Tout est pathétique dans cette histoire.
Pathétique pour David Cameron d'avoir l'outrecuidance de faire un énième chantage alors que le Royaume-Uni dispose déjà d'une position tout à fait singulière dans l'UE.
Pathétique pour les autres dirigeants européens de ne pas avoir le courage de dire que cela suffit.
Pathétique d'avoir conduit l'UE dans une forme d'institution de marché, éloignée des peuples, éloignée de toutes les aspirations sociales, éloignée de toute perspective politique, éloignée même de l'idée d'une juste légitimité démocratique... tout cela pour satisfaire ceux-là même qui s'en plaignent le plus : les britanniques.
Pour ma part, je ne sais pas s'il est préférable ou non pour l'UE que les britanniques restent ou partent. Je ne sais pas non plus s'il est préférable ou non pour les britanniques de rester ou de partir de l'UE. J'ai du mal à avoir une opinion tranchée tant les facteurs à prendre en compte sont nombreux.
Je sais, en revanche, que je ne pleurerai pas leur choix si celui-ci conduisait le Royaume-Uni à prendre le large. Je sais aussi que l'UE restera plus que jamais non politique, non fédérale, aussi inaboutie et aussi imparfaite si les britanniques désiraient rester dans l'UE. Et surtout, je suis sûr d'une chose : quelque soit le résultat du référendum de juin prochain, si le Royaume-Uni a de meilleurs résultats économiques que le reste des Etats membres et en particulier des Etats de la zone euro, alors d'une part cela légitimera la pertinence du choix des britanniques de ne pas être d'honnêtes partenaires de la construction européenne, et, d'autre part cela confirmera qu'il est préférable de jouer chacun pour soi et qu'au mieux la construction européenne ne pourra rester qu'une compétition entre Etats membres.

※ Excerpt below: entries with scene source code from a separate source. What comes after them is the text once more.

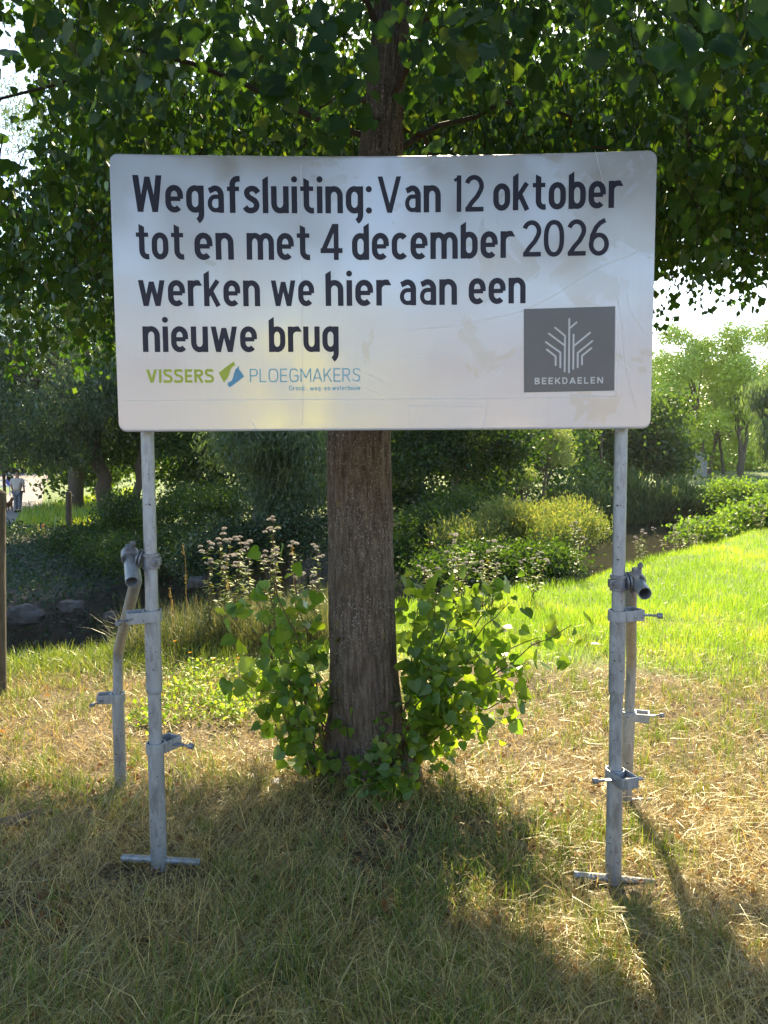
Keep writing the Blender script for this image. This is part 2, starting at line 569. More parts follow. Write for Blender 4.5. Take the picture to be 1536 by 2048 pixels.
M['navy'] = flat('navy_lettering', (.006, .008, .036), .5, .05)
M['lime'] = flat('lime_print', (.38, .50, .02))
M['sky_print'] = flat('light_blue_print', (.10, .42, .62))
M['blue_print'] = flat('blue_print', (.03, .28, .52))
M['grey_print'] = flat('grey_print', (.12, .127, .14))
M['pale_print'] = flat('pale_print', (.60, .62, .65))
M['scratch'] = flat('scratch_white', (.86, .86, .86), .5, .1)
M['rim'] = flat('folded_rim', (.62, .63, .66), .4, .5)

# ------------------------------------------------------------------ object helpers


def tag(o, label=None, cat=None, group=None, kind=None):
    if label: o['label'] = label
    if cat: o['category'] = cat
    if group: o['group'] = group
    if kind: o['kind'] = kind
    return o


def link(name, me, parent=None):
    o = bpy.data.objects.new(name, me)
    COL.objects.link(o)
    if parent is not None:
        o.parent = parent
    return o


def empty(name, loc, **kw):
    o = bpy.data.objects.new(name, None)
    COL.objects.link(o)
    o.location = loc
    o.empty_display_size = .1
    return tag(o, **kw)


def np_mesh(name, v, f, mats, tint=None, smooth=False, mi=None):
    """mesh from arrays; f is (n,3), (n,4) or a list of such arrays"""
    me = bpy.data.meshes.new(name)
    fl = [np.asarray(a) for a in (f if isinstance(f, (list, tuple)) else [f]) if len(a)]
    v = np.asarray(v, np.float32)
    me.vertices.add(len(v))
    me.vertices.foreach_set('co', v.ravel())
    idx = np.concatenate([a.ravel() for a in fl])
    cnt = np.concatenate([np.full(len(a), a.shape[1]) for a in fl])
    me.loops.add(len(idx))
    me.loops.foreach_set('vertex_index', idx.astype(np.int32))
    me.polygons.add(len(cnt))
    st = np.concatenate([[0], np.cumsum(cnt)[:-1]])
    me.polygons.foreach_set('loop_start', st.astype(np.int32))
    me.polygons.foreach_set('loop_total', cnt.astype(np.int32))
    me.polygons.foreach_set('use_smooth', np.full(len(cnt), smooth))
    for m in (mats if isinstance(mats, (list, tuple)) else [mats]):
        me.materials.append(m)
    if mi is not None:
        me.polygons.foreach_set('material_index', np.asarray(mi, np.int32))
    if tint is not None:
        a = me.attributes.new('tint', 'FLOAT', 'POINT')
        a.data.foreach_set('value', np.asarray(tint, np.float32))
    me.update()
    return me


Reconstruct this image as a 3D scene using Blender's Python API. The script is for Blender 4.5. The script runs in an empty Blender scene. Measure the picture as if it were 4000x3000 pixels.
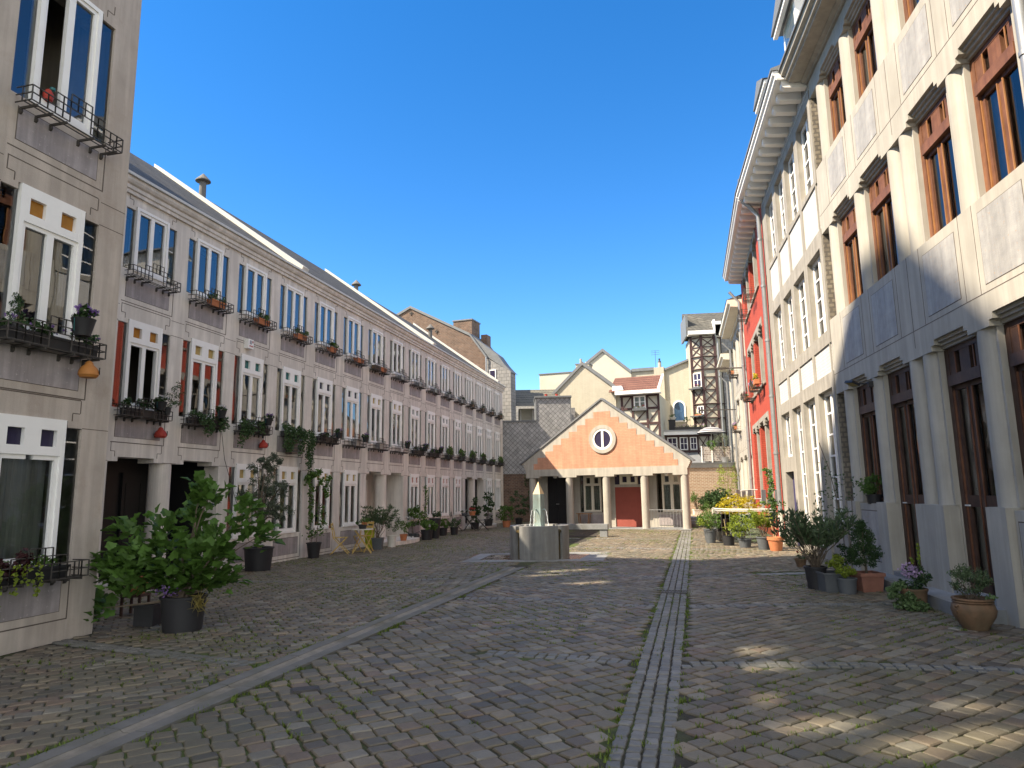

Regardons les choses en face : les souverainistes, les néo-conservateurs, les mouvements d'extrême-droite et dans une moindre mesure d'extrême-gauche sont en train de monter en puissance dans la plupart des Etats membres. Ils fondent le cœur même de leur argumentaire pour accéder au pouvoir sur l'idée que l'UE nuit aux intérêts de leur pays et de la population. Tout est prétexte pour accabler l'UE, ses vrais torts, comme les plus infondés. La crise des réfugiés est présumée être de la faute de l'UE, mais on oublie de dire que l'UE n'a aucune compétence en la matière et que les Etats membres ont toujours voulu être les seuls maîtres sur ce sujet... La crise grecque est de la faute de l'UE, mais on oublie de dire que l'UE n'a jamais eu la moindre capacité de contrôle des budgets des Etats membres et que les Etats membres n'ont jamais entendu que l'UE dispose d'une autonomie fiscale et budgétaire à même de compenser les écarts dans les balances de paiement des différents Etats. L'UE, et plus particulièrement la Commission européenne, n'est pas assez démocratique, mais ce sont les Etats membres qui soit au travers du Conseil des ministres, soit au travers du Conseil européen, ont toujours tenu les rênes de la politique européenne.
Face à tant de tartuferie chez ceux qui se disent européens ou pour une autre Europe ou pour un plan B en prêchant le faux pour asseoir une bien peu méritée légitimité politique, plus aucun politique ne se risque à prendre la défense de l'UE, plus aucun politique ne porte un quelconque projet européen.
Le plus dur pour moi, c'est que la construction européenne est à peu près le seul projet politique qui me semble essentiel si on le regarde sur le long terme... Et là, j'ai peine à voir comment il pourrait être remis sur des rails dans un futur proche.